BEGIN SOURCE RECORDS

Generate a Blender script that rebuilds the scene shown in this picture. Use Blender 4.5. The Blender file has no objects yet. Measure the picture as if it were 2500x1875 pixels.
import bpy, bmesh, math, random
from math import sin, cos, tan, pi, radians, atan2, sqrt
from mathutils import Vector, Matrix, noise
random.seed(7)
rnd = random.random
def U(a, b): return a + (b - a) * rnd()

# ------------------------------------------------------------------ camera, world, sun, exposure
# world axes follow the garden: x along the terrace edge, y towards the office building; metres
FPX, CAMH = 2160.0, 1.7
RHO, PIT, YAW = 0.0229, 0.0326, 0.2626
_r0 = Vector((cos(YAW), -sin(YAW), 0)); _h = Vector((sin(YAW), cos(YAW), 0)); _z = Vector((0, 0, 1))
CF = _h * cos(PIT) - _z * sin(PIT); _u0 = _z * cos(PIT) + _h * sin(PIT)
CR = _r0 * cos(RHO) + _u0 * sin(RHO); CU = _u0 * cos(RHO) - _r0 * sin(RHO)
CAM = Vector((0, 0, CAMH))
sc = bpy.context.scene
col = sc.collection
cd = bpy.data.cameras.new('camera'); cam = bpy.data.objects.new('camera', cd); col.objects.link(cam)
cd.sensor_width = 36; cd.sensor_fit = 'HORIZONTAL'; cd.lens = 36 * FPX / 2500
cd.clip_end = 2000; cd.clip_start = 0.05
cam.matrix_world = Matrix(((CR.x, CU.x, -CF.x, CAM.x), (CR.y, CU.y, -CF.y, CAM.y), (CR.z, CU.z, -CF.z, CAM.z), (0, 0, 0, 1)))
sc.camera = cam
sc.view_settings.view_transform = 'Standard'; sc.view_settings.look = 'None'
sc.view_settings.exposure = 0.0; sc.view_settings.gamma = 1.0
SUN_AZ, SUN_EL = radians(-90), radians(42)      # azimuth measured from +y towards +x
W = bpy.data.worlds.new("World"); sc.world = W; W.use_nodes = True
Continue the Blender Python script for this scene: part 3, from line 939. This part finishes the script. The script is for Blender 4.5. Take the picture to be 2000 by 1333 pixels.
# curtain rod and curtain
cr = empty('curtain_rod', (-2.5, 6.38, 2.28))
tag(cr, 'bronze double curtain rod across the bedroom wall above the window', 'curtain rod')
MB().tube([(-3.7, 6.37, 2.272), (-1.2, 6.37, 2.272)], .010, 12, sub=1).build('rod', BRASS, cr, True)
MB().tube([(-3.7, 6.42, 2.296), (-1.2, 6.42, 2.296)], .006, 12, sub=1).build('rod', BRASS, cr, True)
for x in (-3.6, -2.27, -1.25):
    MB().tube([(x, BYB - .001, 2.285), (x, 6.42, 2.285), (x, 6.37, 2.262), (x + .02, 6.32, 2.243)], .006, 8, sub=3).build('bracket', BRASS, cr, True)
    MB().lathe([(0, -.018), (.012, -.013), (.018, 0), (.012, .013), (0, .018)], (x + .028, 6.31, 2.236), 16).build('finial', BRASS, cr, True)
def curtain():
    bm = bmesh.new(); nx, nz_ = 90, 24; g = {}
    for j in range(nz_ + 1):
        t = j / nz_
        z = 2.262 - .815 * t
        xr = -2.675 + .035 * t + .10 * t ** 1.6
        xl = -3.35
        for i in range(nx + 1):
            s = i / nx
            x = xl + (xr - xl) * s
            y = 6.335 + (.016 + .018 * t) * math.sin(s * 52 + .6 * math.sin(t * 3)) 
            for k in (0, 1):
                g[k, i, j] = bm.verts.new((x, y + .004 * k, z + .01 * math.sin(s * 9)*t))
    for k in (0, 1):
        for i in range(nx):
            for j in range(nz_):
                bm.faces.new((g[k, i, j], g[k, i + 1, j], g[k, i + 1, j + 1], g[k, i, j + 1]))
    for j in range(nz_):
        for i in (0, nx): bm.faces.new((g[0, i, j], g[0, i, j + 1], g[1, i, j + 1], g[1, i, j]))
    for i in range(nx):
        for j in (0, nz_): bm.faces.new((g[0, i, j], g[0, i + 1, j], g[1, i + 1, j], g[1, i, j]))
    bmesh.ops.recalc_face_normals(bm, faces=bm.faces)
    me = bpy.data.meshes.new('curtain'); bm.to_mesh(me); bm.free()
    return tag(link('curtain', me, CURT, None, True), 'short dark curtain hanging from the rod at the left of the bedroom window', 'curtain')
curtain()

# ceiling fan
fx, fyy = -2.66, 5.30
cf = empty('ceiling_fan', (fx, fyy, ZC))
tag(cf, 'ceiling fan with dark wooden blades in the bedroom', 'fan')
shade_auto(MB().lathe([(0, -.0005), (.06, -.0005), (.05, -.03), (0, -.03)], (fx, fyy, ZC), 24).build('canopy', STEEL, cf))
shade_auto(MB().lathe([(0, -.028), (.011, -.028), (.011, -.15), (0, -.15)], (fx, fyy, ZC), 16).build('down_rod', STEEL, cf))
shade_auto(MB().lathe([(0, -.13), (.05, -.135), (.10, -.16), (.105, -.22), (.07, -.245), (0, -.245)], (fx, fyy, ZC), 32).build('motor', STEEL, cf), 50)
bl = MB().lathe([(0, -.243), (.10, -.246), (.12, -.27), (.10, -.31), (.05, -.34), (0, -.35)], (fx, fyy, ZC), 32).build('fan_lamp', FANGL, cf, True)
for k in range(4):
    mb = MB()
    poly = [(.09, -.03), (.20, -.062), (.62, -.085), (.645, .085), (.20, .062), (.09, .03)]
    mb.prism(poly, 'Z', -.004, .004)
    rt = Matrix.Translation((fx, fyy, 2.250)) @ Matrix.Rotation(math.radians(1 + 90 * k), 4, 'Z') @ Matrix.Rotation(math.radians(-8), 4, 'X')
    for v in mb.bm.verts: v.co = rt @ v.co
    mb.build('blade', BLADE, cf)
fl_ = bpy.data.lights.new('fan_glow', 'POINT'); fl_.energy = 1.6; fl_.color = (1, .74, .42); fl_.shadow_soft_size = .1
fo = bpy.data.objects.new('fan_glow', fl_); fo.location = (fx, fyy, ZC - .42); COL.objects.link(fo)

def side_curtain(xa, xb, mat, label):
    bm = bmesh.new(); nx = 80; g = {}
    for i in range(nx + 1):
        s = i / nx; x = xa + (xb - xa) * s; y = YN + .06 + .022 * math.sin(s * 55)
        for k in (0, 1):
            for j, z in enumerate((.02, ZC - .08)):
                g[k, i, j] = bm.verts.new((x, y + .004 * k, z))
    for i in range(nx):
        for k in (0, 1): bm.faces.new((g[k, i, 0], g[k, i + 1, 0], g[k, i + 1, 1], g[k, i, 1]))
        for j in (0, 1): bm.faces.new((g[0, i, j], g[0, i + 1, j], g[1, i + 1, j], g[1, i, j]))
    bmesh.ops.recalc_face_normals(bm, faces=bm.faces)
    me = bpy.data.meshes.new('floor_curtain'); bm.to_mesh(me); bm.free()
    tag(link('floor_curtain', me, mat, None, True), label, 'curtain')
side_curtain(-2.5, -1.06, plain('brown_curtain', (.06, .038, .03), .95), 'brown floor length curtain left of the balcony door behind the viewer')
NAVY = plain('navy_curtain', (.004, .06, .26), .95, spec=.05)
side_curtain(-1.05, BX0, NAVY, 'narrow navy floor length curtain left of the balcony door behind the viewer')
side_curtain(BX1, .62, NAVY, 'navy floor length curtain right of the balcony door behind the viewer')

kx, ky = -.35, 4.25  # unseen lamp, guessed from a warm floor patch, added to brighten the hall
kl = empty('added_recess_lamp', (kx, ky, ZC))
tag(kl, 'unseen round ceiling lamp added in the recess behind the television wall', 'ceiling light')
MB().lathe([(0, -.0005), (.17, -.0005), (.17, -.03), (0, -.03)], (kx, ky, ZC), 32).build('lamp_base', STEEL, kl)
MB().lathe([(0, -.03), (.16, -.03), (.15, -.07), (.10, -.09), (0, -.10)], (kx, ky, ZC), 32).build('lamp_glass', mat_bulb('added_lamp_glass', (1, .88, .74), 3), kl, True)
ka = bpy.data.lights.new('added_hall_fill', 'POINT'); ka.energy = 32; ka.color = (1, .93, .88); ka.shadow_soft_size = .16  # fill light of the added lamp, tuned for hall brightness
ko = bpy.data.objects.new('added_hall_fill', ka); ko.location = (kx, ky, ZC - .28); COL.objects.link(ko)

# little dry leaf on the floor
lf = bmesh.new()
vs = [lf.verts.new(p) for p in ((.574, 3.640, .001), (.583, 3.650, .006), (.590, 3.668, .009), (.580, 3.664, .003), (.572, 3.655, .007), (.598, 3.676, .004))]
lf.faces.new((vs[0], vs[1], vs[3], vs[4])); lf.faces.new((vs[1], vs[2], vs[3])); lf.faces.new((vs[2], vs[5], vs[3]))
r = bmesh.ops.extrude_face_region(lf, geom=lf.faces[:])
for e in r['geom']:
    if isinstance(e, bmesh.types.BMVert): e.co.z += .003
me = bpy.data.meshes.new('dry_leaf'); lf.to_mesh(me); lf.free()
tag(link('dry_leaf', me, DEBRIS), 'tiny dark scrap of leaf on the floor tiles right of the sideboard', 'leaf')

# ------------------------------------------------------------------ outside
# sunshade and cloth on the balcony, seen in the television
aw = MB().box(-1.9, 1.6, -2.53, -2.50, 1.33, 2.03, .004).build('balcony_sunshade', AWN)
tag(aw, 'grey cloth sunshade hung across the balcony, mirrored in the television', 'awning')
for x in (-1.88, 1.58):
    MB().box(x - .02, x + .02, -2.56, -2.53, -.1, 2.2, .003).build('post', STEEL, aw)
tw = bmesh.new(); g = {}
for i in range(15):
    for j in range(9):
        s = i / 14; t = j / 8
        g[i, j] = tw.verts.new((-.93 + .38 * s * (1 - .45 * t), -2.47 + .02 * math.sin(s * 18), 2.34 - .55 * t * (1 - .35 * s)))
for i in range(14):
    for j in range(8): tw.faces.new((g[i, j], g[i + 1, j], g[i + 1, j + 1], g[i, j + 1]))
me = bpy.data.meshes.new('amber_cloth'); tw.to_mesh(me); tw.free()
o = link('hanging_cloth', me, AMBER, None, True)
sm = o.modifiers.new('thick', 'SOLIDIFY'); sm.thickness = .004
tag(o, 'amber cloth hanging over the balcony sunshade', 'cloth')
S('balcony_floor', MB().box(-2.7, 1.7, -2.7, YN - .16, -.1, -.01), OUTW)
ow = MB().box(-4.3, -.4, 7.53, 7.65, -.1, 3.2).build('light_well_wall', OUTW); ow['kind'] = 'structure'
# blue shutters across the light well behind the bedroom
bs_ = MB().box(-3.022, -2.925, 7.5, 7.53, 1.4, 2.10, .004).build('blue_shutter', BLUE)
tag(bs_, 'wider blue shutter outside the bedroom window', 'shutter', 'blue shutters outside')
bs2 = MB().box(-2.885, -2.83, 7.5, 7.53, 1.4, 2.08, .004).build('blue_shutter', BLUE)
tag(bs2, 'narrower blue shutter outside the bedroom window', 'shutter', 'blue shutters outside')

END SOURCE RECORDS

[TASK OBJECTIVE]
Quote only the stretch of lines that starts the data above and ends with the line containing "def U(a, b): return a + (b - a) * rnd()", both included.

[CORRECT ANSWER]
Generate a Blender script that rebuilds the scene shown in this picture. Use Blender 4.5. The Blender file has no objects yet. Measure the picture as if it were 2500x1875 pixels.
import bpy, bmesh, math, random
from math import sin, cos, tan, pi, radians, atan2, sqrt
from mathutils import Vector, Matrix, noise
random.seed(7)
rnd = random.random
def U(a, b): return a + (b - a) * rnd()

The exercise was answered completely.